▸ **To be done**
Write out the entries below exactly, starting at the first line and stopping after the line that contains "vs.exposure = 0.42"; skip all pictures.
· · · · · · ·
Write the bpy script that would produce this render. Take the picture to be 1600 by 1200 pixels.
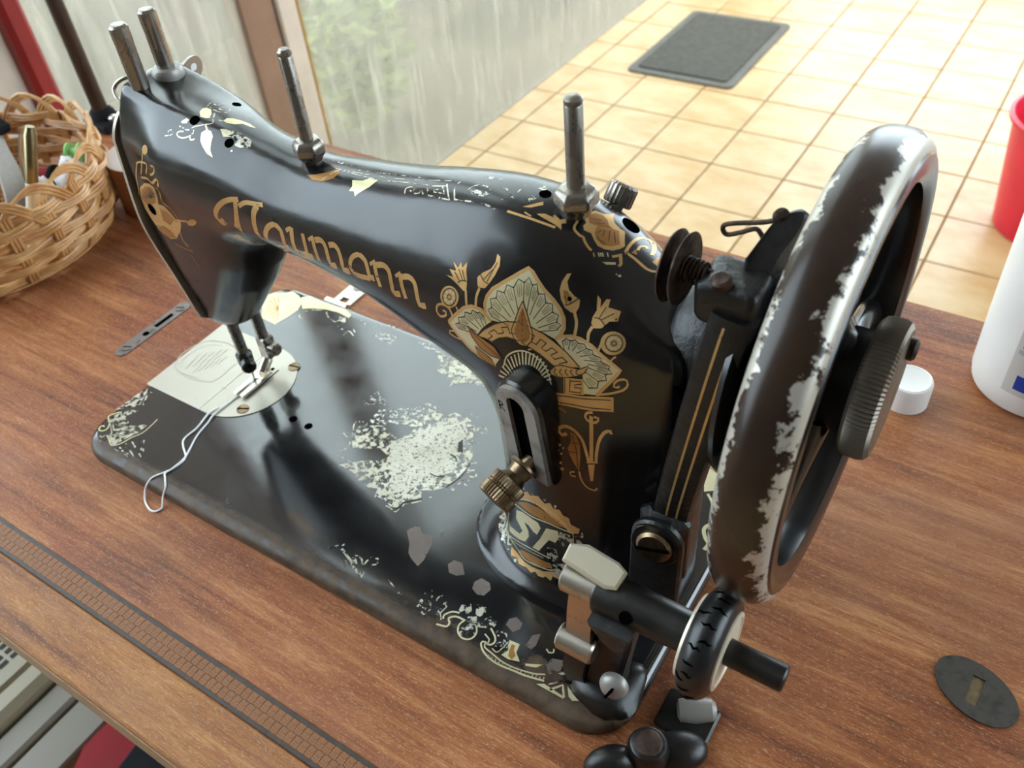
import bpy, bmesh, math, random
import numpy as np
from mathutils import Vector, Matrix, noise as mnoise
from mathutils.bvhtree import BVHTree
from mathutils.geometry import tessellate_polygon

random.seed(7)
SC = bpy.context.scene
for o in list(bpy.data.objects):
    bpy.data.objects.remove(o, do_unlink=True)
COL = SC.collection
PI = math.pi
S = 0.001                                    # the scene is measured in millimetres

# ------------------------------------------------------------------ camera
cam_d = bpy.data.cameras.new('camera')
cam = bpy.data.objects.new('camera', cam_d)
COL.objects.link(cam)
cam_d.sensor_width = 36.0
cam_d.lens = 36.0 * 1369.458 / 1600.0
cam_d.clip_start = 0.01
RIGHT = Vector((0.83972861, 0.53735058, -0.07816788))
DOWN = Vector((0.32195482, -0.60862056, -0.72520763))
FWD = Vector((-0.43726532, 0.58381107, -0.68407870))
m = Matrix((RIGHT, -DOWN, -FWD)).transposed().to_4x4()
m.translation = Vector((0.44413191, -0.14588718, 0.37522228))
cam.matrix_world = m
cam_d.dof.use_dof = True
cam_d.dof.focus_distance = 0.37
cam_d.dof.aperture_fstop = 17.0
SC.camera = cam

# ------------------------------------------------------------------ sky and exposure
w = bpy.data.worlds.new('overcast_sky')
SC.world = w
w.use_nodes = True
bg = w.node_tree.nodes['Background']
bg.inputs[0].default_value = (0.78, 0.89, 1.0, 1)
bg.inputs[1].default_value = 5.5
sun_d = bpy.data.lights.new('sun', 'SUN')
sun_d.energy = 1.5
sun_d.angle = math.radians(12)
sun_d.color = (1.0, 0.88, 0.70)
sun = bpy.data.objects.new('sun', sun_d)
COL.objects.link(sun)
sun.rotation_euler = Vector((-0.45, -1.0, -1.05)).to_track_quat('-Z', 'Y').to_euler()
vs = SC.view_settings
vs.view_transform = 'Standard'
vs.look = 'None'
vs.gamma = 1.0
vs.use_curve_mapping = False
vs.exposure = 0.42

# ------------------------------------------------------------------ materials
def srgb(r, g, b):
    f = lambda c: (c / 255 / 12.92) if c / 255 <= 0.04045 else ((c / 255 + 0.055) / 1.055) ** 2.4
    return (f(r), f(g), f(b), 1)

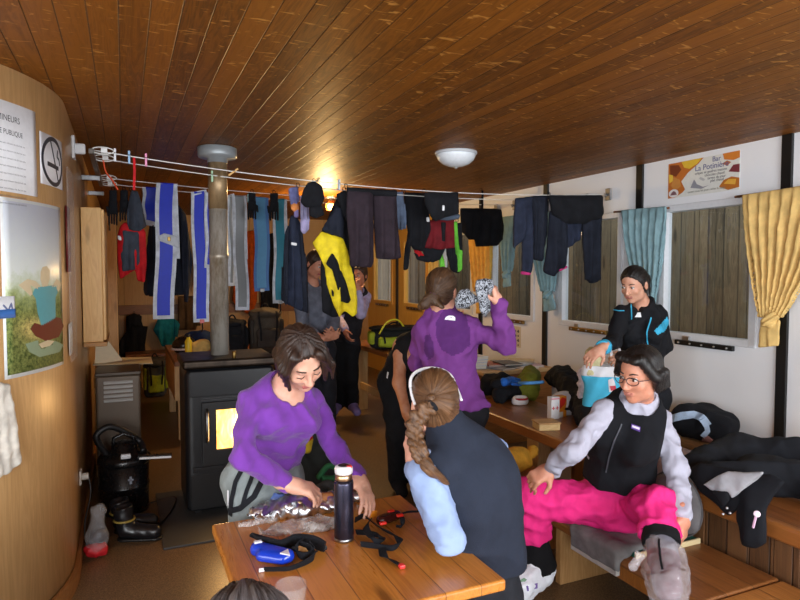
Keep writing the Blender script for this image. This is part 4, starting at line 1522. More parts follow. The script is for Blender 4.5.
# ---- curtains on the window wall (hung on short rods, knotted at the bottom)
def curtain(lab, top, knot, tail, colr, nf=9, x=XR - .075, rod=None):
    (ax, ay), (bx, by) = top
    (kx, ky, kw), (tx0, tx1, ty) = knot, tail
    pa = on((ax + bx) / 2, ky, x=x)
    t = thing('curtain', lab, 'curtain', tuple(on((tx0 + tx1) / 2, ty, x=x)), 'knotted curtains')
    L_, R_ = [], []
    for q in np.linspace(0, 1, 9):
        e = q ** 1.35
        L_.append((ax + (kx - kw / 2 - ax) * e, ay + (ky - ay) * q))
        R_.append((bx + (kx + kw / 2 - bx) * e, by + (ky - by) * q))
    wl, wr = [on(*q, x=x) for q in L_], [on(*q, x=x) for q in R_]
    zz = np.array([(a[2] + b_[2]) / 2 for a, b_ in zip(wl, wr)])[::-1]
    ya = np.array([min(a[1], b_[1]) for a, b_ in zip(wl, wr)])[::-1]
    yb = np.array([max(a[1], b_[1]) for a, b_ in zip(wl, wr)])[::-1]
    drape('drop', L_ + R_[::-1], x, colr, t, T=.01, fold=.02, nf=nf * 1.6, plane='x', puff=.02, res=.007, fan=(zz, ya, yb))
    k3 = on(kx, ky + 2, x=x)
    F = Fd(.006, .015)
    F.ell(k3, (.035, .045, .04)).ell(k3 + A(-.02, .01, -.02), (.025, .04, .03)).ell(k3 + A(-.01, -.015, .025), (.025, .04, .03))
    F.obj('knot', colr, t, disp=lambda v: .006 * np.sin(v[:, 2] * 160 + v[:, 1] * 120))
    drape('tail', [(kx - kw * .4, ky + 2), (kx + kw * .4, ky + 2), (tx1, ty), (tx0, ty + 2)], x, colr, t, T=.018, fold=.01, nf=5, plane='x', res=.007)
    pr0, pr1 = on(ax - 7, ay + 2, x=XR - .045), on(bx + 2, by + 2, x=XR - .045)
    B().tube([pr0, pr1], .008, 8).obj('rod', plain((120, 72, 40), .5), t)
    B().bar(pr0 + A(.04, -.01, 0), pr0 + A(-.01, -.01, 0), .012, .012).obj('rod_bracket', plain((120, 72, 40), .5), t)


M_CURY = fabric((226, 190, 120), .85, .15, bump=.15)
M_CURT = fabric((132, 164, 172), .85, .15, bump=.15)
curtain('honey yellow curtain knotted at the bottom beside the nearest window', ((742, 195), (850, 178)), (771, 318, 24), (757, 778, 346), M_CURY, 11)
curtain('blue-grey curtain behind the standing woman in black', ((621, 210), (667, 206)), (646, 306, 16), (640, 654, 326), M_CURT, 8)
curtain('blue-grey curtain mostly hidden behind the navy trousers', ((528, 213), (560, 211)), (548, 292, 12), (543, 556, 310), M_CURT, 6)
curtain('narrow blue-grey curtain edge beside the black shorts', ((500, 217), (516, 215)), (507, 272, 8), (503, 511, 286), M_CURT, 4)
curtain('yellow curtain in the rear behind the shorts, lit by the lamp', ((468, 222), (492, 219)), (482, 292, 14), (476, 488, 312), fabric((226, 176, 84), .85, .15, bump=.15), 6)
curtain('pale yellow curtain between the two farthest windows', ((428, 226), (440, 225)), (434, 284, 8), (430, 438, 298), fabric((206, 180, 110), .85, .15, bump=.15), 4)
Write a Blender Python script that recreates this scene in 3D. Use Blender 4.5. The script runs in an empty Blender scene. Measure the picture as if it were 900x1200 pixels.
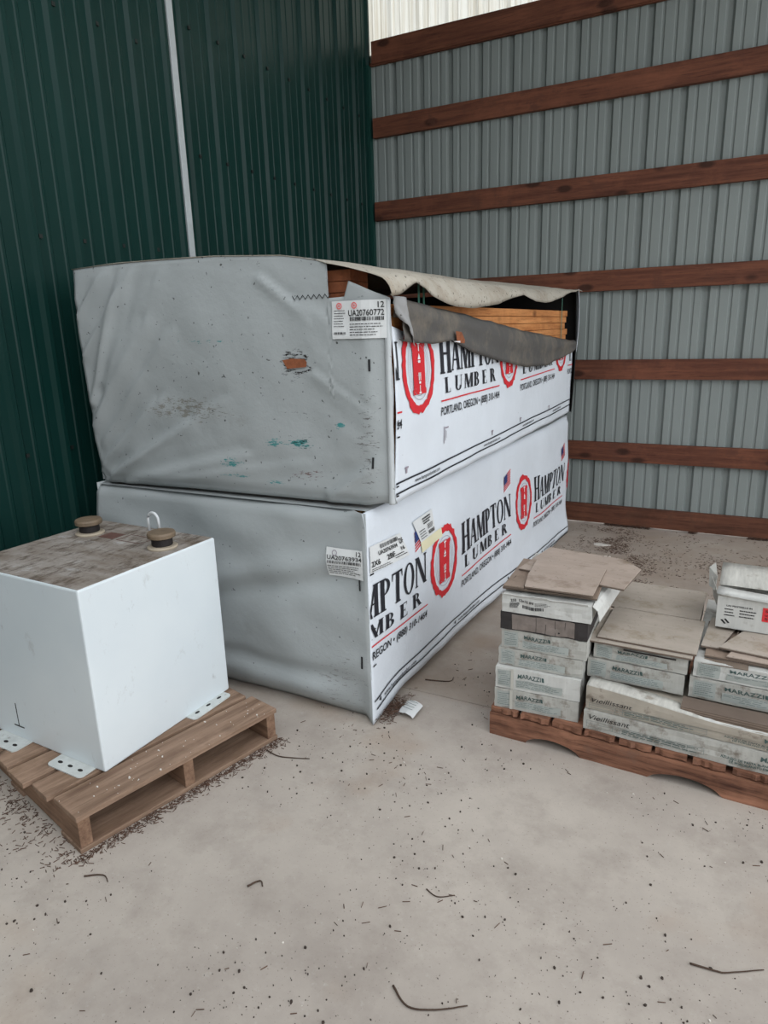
· · · · · · ·
▸ **Final result**
Write the bpy script that would produce this render. Take the picture to be 1600 by 1200 pixels.
import bpy, bmesh, math, random
import numpy as np
from mathutils import Vector, Matrix, noise as mnoise
from mathutils.bvhtree import BVHTree
from mathutils.geometry import tessellate_polygon

random.seed(7)
SC = bpy.context.scene
for o in list(bpy.data.objects):
    bpy.data.objects.remove(o, do_unlink=True)
COL = SC.collection
PI = math.pi
S = 0.001                                    # the scene is measured in millimetres

# ------------------------------------------------------------------ camera
cam_d = bpy.data.cameras.new('camera')
cam = bpy.data.objects.new('camera', cam_d)
COL.objects.link(cam)
cam_d.sensor_width = 36.0
cam_d.lens = 36.0 * 1369.458 / 1600.0
cam_d.clip_start = 0.01
RIGHT = Vector((0.83972861, 0.53735058, -0.07816788))
DOWN = Vector((0.32195482, -0.60862056, -0.72520763))
FWD = Vector((-0.43726532, 0.58381107, -0.68407870))
m = Matrix((RIGHT, -DOWN, -FWD)).transposed().to_4x4()
m.translation = Vector((0.44413191, -0.14588718, 0.37522228))
cam.matrix_world = m
cam_d.dof.use_dof = True
cam_d.dof.focus_distance = 0.37
cam_d.dof.aperture_fstop = 17.0
SC.camera = cam

# ------------------------------------------------------------------ sky and exposure
w = bpy.data.worlds.new('overcast_sky')
SC.world = w
w.use_nodes = True
bg = w.node_tree.nodes['Background']
bg.inputs[0].default_value = (0.78, 0.89, 1.0, 1)
bg.inputs[1].default_value = 5.5
sun_d = bpy.data.lights.new('sun', 'SUN')
sun_d.energy = 1.5
sun_d.angle = math.radians(12)
sun_d.color = (1.0, 0.88, 0.70)
sun = bpy.data.objects.new('sun', sun_d)
COL.objects.link(sun)
sun.rotation_euler = Vector((-0.45, -1.0, -1.05)).to_track_quat('-Z', 'Y').to_euler()
vs = SC.view_settings
vs.view_transform = 'Standard'
vs.look = 'None'
vs.gamma = 1.0
vs.use_curve_mapping = False
vs.exposure = 0.42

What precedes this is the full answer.